Kanu’s legal team appealed the March 19 ruling of Justice Binta Nyako of the Abuja Federal High Court.
They accused the DSS of obstructing Kanu’s right to prepare his defence.
“The respondent (DSS) denied counsel to the appellant the right to take notes, denied them the rights to transmit messages and information to the appellant, secretly took pictures of counsel and the appellant’s interviews, recorded briefings between the appellant’s lawyers and the appellant, scanned documents meant for the appellant from the appellant’s team of lawyers and even refused to allow lawyers to the appellant deliver letters to the appellant.
“The action of the respondent in the instant case is a flagrant violation of the appellant’s right to counsel of his own choice as stipulated in Section 36 (6) (c) of the Constitution of the Federal Republic of Nigeria, 1999 (as amended),” Kanu’s lawyers said.
According to them, these issues were brought before Justice Nyako, who ruled that she could not “make orders directing a security agency on how to do their work”.
Lead Counsel, Aloy Ejimakor, informed the Court of Appeal that the lower court erred when it denied Kanu’s constitutional right to a fair trial.
He claimed the DSS failed to provide adequate “facilities to prepare for the defence of the criminal allegations against the appellant and his right to counsel of his own choice, thereby occasioning a grave miscarriage of justice”.
He added: “The learned trial court erred in law when the court assumed jurisdiction to proceed with the hearing of the criminal trial against the appellant when the appellant is glaringly denied the constitutional right to a fair trial with particular reference to the denial of adequate facilities to prepare for the defence of the criminal allegations against the appellant and his right to counsel of his own choice, thereby occasioning a grave miscarriage of justice.
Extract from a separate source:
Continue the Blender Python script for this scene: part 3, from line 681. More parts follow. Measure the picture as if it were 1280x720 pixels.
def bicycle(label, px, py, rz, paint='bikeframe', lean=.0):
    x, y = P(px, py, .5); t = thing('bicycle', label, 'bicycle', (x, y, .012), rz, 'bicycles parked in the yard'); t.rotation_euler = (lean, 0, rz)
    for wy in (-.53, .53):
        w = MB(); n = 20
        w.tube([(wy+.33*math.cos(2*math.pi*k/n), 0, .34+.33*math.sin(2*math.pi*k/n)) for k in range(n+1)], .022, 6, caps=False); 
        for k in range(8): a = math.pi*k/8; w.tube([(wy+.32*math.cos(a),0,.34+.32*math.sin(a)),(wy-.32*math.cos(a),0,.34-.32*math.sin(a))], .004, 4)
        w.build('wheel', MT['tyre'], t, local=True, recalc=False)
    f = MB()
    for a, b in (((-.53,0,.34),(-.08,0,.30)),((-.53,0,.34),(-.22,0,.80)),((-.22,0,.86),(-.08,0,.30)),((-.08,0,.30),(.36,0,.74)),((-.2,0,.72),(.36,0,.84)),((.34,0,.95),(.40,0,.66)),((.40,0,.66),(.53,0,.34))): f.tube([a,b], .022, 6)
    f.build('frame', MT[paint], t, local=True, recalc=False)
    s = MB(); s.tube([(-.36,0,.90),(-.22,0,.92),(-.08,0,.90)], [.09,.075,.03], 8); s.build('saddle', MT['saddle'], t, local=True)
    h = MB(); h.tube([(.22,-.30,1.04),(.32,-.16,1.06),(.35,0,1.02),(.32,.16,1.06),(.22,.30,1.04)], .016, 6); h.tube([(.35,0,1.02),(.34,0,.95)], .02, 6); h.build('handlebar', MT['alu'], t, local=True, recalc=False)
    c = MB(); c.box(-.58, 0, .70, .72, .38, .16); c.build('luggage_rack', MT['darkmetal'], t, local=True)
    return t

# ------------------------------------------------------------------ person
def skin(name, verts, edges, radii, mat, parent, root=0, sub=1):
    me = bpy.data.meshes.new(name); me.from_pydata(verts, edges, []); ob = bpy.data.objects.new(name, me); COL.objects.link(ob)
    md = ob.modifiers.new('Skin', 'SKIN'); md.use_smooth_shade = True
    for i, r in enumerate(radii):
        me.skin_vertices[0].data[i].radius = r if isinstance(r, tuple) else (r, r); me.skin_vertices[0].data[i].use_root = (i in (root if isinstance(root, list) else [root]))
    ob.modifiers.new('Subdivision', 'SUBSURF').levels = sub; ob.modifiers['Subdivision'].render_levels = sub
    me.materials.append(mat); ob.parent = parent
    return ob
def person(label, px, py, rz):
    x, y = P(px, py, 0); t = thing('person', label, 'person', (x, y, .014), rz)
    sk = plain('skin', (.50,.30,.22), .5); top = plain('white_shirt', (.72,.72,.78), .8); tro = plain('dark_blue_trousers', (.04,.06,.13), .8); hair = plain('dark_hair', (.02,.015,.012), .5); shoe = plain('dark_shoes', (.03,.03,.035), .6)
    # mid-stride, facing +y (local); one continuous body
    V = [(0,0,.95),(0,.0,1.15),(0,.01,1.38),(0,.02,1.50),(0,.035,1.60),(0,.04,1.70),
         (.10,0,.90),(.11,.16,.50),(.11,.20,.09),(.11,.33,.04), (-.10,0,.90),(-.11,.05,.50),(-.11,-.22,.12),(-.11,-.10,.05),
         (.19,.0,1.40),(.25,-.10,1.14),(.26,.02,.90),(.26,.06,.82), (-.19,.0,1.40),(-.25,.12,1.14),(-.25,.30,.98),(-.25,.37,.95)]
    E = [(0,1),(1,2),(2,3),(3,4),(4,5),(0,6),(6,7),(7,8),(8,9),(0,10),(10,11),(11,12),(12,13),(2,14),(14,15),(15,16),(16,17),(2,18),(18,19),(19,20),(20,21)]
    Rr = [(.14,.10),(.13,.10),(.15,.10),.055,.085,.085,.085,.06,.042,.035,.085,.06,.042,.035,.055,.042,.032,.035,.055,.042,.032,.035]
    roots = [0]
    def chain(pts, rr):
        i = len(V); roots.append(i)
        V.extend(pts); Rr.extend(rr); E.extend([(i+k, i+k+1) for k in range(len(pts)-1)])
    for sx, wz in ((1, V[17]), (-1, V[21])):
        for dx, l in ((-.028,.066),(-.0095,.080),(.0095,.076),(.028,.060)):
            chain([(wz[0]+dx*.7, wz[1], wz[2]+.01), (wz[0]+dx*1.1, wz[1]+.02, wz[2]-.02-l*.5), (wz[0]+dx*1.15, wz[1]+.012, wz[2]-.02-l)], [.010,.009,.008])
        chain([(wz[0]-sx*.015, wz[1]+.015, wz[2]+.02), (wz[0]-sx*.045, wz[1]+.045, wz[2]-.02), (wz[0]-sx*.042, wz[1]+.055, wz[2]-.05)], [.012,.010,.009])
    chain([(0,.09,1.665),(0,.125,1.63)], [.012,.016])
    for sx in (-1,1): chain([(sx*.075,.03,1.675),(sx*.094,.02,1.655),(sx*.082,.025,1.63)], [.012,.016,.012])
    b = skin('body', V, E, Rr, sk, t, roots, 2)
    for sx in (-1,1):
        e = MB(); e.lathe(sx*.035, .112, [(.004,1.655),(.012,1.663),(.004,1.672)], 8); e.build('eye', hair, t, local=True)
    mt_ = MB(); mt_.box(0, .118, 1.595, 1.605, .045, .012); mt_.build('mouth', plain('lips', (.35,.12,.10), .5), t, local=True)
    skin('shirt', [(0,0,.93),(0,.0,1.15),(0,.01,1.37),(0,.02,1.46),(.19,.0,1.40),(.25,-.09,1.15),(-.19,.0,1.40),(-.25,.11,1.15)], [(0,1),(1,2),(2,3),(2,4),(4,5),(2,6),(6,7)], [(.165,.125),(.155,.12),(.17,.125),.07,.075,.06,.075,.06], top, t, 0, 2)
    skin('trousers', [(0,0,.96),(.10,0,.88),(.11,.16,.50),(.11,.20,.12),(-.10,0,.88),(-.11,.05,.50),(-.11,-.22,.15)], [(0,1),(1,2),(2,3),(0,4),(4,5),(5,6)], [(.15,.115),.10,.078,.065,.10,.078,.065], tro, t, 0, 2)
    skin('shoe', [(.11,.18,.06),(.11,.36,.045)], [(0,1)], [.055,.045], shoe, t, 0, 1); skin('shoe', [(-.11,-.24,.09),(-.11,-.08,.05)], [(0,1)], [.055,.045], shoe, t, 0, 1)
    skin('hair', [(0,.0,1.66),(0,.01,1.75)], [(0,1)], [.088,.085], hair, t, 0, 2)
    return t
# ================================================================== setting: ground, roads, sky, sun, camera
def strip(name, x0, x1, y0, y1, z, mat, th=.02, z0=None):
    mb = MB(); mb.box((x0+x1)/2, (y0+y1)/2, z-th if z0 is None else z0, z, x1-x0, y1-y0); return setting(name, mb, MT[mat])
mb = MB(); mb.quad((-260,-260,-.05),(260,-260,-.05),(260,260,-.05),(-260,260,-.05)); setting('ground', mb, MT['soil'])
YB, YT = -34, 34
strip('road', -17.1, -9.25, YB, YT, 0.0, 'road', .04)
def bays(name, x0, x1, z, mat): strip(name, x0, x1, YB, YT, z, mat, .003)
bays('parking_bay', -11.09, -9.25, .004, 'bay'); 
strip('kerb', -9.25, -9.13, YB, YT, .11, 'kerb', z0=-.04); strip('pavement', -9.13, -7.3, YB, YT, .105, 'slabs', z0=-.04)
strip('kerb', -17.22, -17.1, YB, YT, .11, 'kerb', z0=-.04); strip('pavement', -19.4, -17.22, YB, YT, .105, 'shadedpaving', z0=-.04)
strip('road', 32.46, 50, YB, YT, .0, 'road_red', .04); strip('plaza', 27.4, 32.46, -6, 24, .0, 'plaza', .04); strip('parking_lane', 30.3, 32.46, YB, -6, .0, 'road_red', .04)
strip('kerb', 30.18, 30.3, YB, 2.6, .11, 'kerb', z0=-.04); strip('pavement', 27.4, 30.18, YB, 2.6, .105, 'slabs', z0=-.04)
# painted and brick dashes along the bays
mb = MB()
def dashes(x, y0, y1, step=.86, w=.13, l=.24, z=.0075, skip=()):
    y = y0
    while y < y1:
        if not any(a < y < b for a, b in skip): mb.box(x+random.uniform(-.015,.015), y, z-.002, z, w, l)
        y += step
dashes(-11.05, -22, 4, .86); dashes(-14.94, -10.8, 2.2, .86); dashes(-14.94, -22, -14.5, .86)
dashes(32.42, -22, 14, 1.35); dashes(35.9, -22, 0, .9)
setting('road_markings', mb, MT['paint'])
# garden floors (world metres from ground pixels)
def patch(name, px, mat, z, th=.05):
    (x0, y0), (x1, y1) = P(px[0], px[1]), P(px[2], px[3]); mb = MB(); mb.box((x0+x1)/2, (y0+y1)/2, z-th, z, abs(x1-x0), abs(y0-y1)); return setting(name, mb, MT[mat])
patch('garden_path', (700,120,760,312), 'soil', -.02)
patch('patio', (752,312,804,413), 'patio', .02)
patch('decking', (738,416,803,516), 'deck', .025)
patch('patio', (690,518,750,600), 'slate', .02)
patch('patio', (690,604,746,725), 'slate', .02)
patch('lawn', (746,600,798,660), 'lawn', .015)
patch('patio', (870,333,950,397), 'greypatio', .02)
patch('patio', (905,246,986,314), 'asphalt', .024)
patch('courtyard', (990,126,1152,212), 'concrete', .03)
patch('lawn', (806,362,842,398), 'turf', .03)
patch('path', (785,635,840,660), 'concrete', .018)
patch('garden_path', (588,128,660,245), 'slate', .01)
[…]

“Fair hearing/trial bears the constitutional safeguards of ensuring that the appellant is accorded the adequate facilities to prepare for the defence of the criminal allegations levelled against the appellant.
“The denial of the appellant the opportunity to interact and brief his counsel on what line of defences the appellant tends to agitate in the trial court and rely on was adequately brought to the attention of the trial court by motion.
“The trial court failed and neglected to make necessary orders that would protect the appellant’s aforesaid rights but rather held that the Court cannot dictate how the respondent carries out its work.
“The trial court has the powers to order the respondent (being the detaining authority) to cease and desist from interfering with appellant’s constitutional/fair hearing right to adequate facilities to prepare defence and his right to counsel of his choice; and where it is impossible to do so or where the Respondent persists, the trial court has the power to order an alternative custodial arrangement or non-custodial arrangement for the appellant.
“Denial of the appellant’s right to adequate facilities to prepare defence as enshrined in Section 36 (6) (b) of the Constitution of the Federal Republic of Nigeria, 1999 is a jurisdictional issue in the absence of which the trial court cannot assume or proceed with the jurisdiction over the case unless and until such facilities are accorded to the appellant.”